In the Florida probate process, each estate must be represented by someone. In many states, this “someone” is called an executor or administrator. Florida probate law often uses the term personal representative. The personal representative’s job begins when the judge issues letters of administration, a document authorizing the personal representative to act on behalf of the estate.
Who Can Serve as a Personal Representative in Florida?
Convicted felons and minors are not eligible. Neither are individuals who are mentally or physically unable to handle the work. Beyond that, though, almost anyone can qualify. Florida personal representatives are chosen based on a statutory order of preference, depending on whether the estate is intestate (no will) or testate (will).
For a testate estate the order of preference is:
- the person or entity selected by the will or nominated by a power conferred by the will
- the successor to the person or entity selected by the will or nominated by a power conferred by the will
- the person selected by a majority in interest of the persons entitled to the estate
- the best-qualified devisee under the will as selected by the court
- any capable person appointed by the court.
For an intestate estate the order of preference is:
- the surviving spouse
- the person selected by a majority in interest of the heirs
- the heir nearest in degree, or the best-qualified heir as selected by the court
- any capable person appointed by the court.

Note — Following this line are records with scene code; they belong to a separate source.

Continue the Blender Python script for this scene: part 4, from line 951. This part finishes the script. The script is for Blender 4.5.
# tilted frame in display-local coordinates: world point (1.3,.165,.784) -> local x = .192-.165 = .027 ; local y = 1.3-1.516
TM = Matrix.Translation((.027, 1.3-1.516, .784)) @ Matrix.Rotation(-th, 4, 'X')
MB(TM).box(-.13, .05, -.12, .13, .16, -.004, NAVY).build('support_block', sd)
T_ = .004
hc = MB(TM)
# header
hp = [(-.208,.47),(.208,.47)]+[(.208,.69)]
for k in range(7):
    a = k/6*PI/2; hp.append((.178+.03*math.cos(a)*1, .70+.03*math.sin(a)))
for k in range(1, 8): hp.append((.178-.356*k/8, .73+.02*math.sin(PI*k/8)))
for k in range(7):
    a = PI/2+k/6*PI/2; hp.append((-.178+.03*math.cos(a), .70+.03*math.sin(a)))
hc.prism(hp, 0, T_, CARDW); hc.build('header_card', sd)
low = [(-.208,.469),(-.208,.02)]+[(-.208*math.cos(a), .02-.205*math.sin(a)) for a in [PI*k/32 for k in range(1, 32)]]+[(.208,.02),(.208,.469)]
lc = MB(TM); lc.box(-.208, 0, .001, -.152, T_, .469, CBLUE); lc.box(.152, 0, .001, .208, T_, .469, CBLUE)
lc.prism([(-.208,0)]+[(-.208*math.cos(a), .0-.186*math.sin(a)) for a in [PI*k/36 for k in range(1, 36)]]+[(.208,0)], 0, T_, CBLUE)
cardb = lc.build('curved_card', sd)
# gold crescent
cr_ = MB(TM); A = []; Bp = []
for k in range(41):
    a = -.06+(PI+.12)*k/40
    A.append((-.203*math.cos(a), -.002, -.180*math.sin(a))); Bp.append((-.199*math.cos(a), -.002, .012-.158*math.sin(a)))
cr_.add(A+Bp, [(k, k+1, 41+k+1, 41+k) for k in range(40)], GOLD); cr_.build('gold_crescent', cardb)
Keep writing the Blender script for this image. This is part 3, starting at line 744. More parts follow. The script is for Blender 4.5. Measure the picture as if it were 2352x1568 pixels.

Nonresidents as Personal Representatives
There are special rules for out-of-state residents who seek appointment as a Florida personal representative. Florida law provides that a nonresident can serve in this role if the person is:
- A legally adopted child or adoptive parent of the decedent;
- Related by lineal consanguinity to the decedent;
- A spouse or a brother, sister, uncle, aunt, nephew, or niece of the decedent, or someone related by lineal consanguinity to any such person; or
- The spouse of a person otherwise qualified under this section.
This means that a nonresident will not be allowed to serve unless he or she is the decedent’s spouse, siblings, parents, children, or certain other close relatives. But since these are usually the persons who are most likely to serve anyway, this limitation does not prevent most out-of-state residents from serving as personal representative.